Friday, August 18, 2017

ATL Publishes Vulgar Attack on Former Gorsuch Clerk

Today, Above the Law (ATL) published a hit piece on Michael Davis, a Colorado attorney and RNLA member who left his law practice to clerk for Justice Gorsuch when he was confirmed.  In the second sentence, ATL calls him two curse words we won’t repeat here, claiming that it is “the only conclusion one can draw” about him.

The basis for these outrageous claims is some comments Mr. Davis made to National Law Journal’s Supreme Court Brief about shutting down his law practice in Denver to move to DC and clerk for Gorsuch.  

Of course, it is easy to attack an honorable public servant and call him or her names from the safety of a news blog.  Liberals may even rejoice to see a Gorsuch clerk's name dragged through the mud.  Is this where we want our public discourse to lie, especially among the legal profession where we have high ethical standards of conduct?  Those of us who actually know Mr. Davis know that he is both a talented attorney and a warm, genuine person.

Putting aside the venomous statements about Mr.
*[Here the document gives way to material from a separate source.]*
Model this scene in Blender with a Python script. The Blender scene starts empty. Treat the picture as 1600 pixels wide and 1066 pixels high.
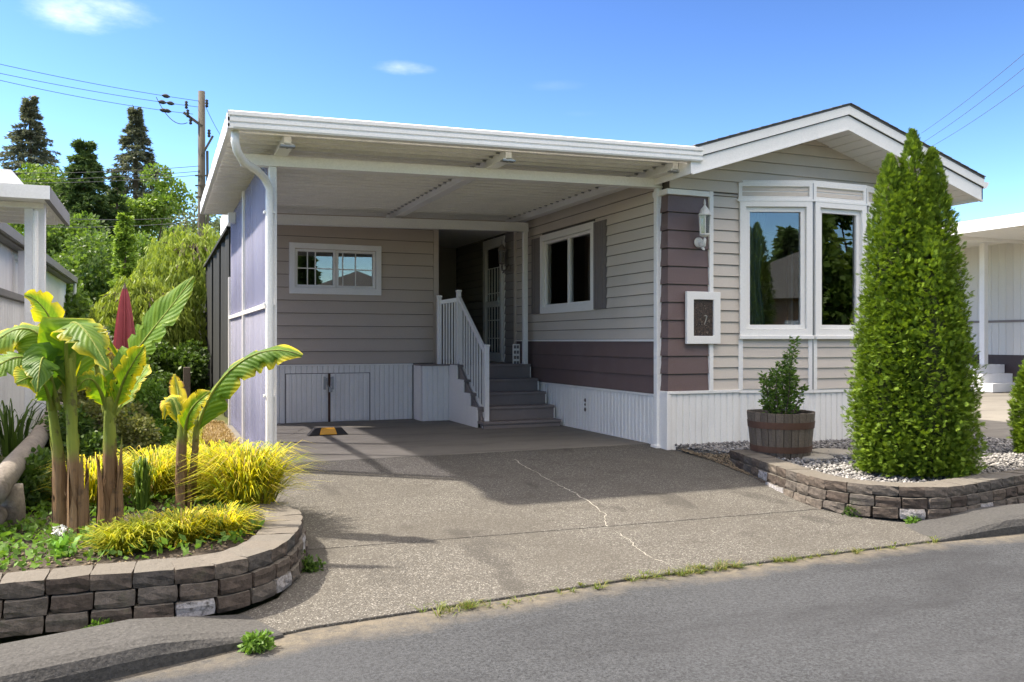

Davis, here are other troubling things that ATL apparently believes:
  • Anyone with a small or solo practice cannot enter public service, because doing so requires shutting down their practice;
  • Partial-term Supreme Court law clerks "play act as a SCOTUS clerk for a couple of months" (of course, we can assume that this only applies to clerks for conservative justices);
  • Supreme Court clerks for conservative justices are a "footnote in forging the anarchic hellscape that Fed Soc kids have wet dreams about";
  • Then-Judge Gorsuch ruled that "employees should die rather than betray their employer" (one of liberals' favorite talking points, completely ignoring the facts, controlling statutes, and legal analysis in the case);
  • "[C]onstitutionalist, textualist, originalist" are "just buzzwords dumb people use to… well, prove that they’re dumb people to anyone with more than a third grade education"; and
  • It is "unmitigated gall" for an attorney to note the reduced salary when moving from private practice to government service.
ATL is looked to by lawyers for insider news on the legal profession, with a side of humor and sarcastic commentary.  Snarky gossip, yes; vulgar politically motivated attacks on conscientious public servants more appropriate for a comment on DailyKos, no.  ATL's purpose is to take "a behind-the-scenes look at the world of law. The site provides news and insights about the profession’s most colorful personalities and powerful institutions, as well as original commentary on breaking legal developments."  ATL's readers are largely lawyers and law students, so even articles criticizing individual attorneys usually have some basis in law or fact, as expected by its discerning readership.

Perhaps the most telling point in the whole piece is that constitutionalist, textualist, and originalist are just buzzwords used by dumb people, not fully formed, mainstream theories of constitutional and statutory interpretation even adopted by Justice Elena Kagan.  While the crude personal attacks on Mr. Davis are reprehensible, this point shows that what he is really being attacked for is being a conservative who respects the Constitution.  

We thank Mr. Davis for his service to our country, even in the face of such vulgar, inappropriate criticism.